Stellar view? Space hotels race to offer tourists a room in the sky


Tired of ordinary earthly vacations? Someday soon you might be able to board a rocket and get a room with a view – of the whole planet – from a hotel in space. At least, that is the sales pitch of several companies racing to become the first to host guests in orbit on purpose-built space stations.

"It sounds kind of crazy to us today because it is not a reality yet," said Frank Bunger, founder of U.S. aerospace firm Orion Span, one of the companies vying to take travelers out of this world. "But that's the nature of these things, it sounds crazy until it is normal." U.S. multimillionaire Dennis Tito became the world's first paying space tourist in 2001, traveling to the International Space Station (ISS) aboard a Russian Soyuz rocket for a reported $20 million.

A few others have followed. Since then, companies like Boeing, SpaceX and Blue Origin have been working on ways to bring the stars into reach for more people – opening up a new business frontier for would-be space hoteliers. U.S. space agency NASA announced in June that it plans to allow two private citizens a year to stay at the ISS at a cost of about $35,000 per night for up to a month. The first mission could be as early as 2020. But the growing movement has raised questions about the adequacy of current space laws, which mainly deal with exploration and keeping space free of weapons, not hotels and holidaymakers.

"It is difficult now to want to do things in space and get a clear answer from (space law)," said Christopher Johnson, a space law adviser at the Secure World Foundation, a space advocacy group. "For something as advanced as hotels in space, there is no clear guidance."
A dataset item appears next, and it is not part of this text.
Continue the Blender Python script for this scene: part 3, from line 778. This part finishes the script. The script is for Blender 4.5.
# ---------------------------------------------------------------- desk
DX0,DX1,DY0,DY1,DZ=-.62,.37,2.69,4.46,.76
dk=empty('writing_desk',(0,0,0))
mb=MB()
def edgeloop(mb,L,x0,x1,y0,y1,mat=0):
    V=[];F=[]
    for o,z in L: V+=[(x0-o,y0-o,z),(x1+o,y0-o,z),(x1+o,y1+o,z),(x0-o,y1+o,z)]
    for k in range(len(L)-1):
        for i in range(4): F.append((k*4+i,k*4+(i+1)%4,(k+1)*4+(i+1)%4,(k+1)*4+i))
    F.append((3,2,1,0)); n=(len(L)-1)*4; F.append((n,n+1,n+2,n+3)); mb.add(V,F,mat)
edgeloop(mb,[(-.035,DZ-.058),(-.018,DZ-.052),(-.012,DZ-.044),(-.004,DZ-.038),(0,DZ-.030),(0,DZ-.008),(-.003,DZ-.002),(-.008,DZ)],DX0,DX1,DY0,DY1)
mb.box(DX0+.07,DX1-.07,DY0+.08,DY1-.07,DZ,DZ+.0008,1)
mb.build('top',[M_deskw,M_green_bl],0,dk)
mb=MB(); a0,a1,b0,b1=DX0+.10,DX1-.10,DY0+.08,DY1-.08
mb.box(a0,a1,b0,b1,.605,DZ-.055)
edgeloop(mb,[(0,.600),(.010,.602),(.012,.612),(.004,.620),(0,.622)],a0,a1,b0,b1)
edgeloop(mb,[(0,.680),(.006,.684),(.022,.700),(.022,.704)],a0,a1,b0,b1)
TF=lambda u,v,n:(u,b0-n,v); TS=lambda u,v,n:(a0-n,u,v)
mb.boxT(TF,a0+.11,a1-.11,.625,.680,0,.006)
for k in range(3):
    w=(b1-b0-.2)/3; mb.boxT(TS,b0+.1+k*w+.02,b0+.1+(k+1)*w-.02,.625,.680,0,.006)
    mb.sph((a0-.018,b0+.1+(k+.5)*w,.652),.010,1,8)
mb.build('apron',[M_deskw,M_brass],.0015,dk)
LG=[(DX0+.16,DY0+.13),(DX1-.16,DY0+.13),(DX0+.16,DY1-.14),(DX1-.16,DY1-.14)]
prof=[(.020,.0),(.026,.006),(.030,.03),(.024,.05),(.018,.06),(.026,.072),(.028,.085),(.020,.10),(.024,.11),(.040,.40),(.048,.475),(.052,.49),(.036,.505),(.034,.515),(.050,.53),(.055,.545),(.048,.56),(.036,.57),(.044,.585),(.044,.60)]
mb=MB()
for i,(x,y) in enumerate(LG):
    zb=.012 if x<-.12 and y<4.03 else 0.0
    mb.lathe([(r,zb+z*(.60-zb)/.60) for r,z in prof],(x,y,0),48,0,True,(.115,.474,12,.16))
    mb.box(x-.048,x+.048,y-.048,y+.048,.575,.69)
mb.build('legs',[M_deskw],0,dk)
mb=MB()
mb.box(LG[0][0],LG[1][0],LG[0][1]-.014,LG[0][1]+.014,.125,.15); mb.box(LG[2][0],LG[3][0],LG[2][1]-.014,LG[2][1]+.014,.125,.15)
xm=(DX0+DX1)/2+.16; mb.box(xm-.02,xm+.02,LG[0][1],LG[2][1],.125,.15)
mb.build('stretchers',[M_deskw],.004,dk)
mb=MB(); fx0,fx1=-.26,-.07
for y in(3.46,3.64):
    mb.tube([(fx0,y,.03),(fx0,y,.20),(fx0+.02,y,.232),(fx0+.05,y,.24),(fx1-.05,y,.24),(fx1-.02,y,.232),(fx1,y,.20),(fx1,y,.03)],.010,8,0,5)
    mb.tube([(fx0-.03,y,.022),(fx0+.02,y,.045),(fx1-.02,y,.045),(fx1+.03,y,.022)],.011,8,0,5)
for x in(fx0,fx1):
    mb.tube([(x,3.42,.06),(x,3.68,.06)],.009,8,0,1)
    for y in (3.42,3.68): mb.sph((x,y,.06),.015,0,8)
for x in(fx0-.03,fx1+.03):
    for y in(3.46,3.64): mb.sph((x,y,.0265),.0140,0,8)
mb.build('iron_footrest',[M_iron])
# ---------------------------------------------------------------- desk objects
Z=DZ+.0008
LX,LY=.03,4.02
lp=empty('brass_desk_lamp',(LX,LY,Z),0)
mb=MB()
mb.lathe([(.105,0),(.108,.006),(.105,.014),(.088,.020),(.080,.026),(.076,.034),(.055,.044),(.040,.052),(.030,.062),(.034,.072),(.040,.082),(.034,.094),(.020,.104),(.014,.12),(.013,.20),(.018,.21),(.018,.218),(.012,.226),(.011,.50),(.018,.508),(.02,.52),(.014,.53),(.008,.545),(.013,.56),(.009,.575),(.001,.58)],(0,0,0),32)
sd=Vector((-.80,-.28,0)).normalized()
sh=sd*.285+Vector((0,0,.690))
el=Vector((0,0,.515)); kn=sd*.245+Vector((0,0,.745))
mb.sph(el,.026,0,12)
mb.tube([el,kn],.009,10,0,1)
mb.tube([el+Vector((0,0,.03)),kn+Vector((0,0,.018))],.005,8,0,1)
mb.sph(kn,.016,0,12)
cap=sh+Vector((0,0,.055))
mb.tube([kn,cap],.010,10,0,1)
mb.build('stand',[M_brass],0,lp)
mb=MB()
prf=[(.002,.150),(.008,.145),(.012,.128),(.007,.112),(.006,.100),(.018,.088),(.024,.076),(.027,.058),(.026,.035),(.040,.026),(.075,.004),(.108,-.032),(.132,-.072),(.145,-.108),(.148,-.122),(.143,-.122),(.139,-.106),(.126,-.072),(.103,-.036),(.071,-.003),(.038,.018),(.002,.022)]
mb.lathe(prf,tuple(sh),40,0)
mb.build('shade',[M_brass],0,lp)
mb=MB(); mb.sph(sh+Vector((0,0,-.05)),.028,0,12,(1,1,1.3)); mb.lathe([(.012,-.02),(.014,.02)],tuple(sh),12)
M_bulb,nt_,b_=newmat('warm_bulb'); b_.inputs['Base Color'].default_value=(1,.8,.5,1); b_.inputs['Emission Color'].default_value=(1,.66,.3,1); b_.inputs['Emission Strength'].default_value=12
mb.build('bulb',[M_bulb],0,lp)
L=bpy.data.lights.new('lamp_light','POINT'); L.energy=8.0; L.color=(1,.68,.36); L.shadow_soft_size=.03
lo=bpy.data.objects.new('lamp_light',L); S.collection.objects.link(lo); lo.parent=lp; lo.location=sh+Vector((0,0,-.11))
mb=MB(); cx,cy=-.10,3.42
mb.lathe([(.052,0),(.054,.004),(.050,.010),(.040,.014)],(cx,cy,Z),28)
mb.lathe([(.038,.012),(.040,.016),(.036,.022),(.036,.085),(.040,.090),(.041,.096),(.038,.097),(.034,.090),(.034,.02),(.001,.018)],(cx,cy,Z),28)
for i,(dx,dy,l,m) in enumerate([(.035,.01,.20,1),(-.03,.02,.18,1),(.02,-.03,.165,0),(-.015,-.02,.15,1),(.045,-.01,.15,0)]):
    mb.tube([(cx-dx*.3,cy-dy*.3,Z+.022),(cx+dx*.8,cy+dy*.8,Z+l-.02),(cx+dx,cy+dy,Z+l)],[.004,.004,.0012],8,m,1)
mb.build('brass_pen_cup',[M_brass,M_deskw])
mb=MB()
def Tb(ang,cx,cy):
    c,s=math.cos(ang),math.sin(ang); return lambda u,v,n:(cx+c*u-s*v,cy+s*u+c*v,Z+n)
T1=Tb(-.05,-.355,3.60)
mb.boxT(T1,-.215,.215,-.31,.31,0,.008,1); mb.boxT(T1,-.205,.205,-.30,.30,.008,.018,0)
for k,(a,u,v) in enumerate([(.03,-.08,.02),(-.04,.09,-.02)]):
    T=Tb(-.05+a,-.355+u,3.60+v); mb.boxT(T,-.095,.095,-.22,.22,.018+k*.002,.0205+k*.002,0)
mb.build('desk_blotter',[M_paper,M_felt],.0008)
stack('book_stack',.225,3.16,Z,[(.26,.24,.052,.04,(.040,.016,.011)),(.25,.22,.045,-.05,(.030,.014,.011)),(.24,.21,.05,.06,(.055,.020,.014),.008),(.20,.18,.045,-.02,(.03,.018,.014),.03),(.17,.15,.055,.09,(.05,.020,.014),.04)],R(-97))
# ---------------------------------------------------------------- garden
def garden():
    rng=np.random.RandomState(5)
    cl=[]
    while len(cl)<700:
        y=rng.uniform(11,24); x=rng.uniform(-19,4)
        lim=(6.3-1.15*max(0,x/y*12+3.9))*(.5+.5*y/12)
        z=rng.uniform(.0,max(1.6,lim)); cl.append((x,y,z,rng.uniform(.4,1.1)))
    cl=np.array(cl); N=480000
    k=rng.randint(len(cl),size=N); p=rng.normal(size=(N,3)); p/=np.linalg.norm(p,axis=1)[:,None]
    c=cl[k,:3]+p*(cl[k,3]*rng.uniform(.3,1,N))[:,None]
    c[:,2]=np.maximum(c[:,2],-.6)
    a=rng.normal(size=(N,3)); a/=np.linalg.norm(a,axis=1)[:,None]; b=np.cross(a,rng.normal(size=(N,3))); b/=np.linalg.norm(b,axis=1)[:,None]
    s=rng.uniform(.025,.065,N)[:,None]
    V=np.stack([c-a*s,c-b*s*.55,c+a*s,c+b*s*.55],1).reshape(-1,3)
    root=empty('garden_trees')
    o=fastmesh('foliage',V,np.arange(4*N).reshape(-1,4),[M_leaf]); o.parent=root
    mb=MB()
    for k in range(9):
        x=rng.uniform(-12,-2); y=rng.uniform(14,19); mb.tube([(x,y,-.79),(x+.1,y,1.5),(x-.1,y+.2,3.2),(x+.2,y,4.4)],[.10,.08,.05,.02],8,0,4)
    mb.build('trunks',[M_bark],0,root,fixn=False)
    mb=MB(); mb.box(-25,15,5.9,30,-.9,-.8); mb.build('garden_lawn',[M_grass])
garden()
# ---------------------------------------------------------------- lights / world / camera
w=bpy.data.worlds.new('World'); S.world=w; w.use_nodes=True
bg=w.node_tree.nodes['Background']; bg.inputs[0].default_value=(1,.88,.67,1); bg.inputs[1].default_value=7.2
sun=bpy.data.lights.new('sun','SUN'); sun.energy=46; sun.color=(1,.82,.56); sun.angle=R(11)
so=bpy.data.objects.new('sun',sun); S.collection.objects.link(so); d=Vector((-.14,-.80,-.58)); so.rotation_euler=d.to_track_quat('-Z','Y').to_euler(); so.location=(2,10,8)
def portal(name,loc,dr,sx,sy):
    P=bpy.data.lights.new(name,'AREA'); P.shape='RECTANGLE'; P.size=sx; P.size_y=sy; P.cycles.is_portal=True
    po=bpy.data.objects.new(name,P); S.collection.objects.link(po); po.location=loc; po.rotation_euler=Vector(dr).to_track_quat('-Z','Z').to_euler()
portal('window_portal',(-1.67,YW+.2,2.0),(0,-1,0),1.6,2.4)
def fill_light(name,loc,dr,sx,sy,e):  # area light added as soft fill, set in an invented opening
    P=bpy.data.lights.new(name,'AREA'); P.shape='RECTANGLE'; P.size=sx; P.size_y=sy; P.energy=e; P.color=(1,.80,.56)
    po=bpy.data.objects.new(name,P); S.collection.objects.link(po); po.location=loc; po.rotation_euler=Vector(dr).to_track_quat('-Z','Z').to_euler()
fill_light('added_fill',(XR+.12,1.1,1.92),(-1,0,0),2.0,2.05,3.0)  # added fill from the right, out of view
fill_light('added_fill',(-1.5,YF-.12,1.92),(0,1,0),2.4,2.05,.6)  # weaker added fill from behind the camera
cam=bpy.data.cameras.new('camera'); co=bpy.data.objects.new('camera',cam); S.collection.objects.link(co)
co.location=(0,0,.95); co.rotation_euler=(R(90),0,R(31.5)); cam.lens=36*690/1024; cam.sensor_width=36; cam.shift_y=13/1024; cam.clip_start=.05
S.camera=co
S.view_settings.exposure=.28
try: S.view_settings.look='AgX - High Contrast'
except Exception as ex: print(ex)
Orion Span plans to host the first guests on its Aurora Station – a capsule-shaped spacecraft roughly the size of a private jet – by 2024, said Bunger. Accompanied by a crew member, up to five travelers at a time would fly up to the station for a 12-day stay costing at least $9.5 million per head, he said. In orbit, guests would take part in scientific experiments, enjoy some 16 sunrises and sunsets a day and play table tennis in zero gravity, he said, adding about 30 people had already put down an $80,000-deposit to save a seat.

"We haven't seen this kind of excitement about space since the Apollo era," Bunger told the Thomson Reuters Foundation by phone. Californian company Gateway Foundation is hoping to build a massive space station able to sleep more than 400 people – including tourists, researchers, doctors and housekeepers. Solar-powered and shaped like a wheel, the station would spin around its core to create artificial gravity on its perimeter, equal to about one-sixth of that on earth, said its architect Tim Alatorre.

"The problem is that you can only spin so fast before you start feeling sick," he said. "We could easily create earth gravity on the station by spinning it faster, but you wouldn't be very comfortable." The group aims to complete the station, named after Wernher von Braun, the former Nazi rocket scientist who later worked on the U.S. Apollo program, by 2028. Without disclosing how much a space holiday would cost, Alatorre said the goal was to make the station "accessible to the everyday person." "So somebody can save up and go on a vacation to the United States or they can save up and go on a vacation to space," he said. Yet that could take time to become a reality, said Lucy Berthoud, a space engineering professor at Britain's University of Bristol. "The launch cost is the bottleneck for anyone who is doing this kind of enterprise," she said.

The law is another hurdle for space hotels to lift off. The rush of speculation in space has revealed gaps in international laws and treaties governing its use and sparked calls for greater oversight. Life far from Earth is mainly regulated by the 1967 Outer Space Treaty, which bans countries from claiming space and celestial bodies for themselves but allows for their use for peaceful purposes – opening the door to business exploitation. But firms would need authorization from a state, normally the one where they are incorporated, to launch a hotel in space, said Tanja Masson-Zwaan, a space law professor at Leiden University in the Netherlands. Authorizing governments would also have to continuously supervise each space station's activities, she said.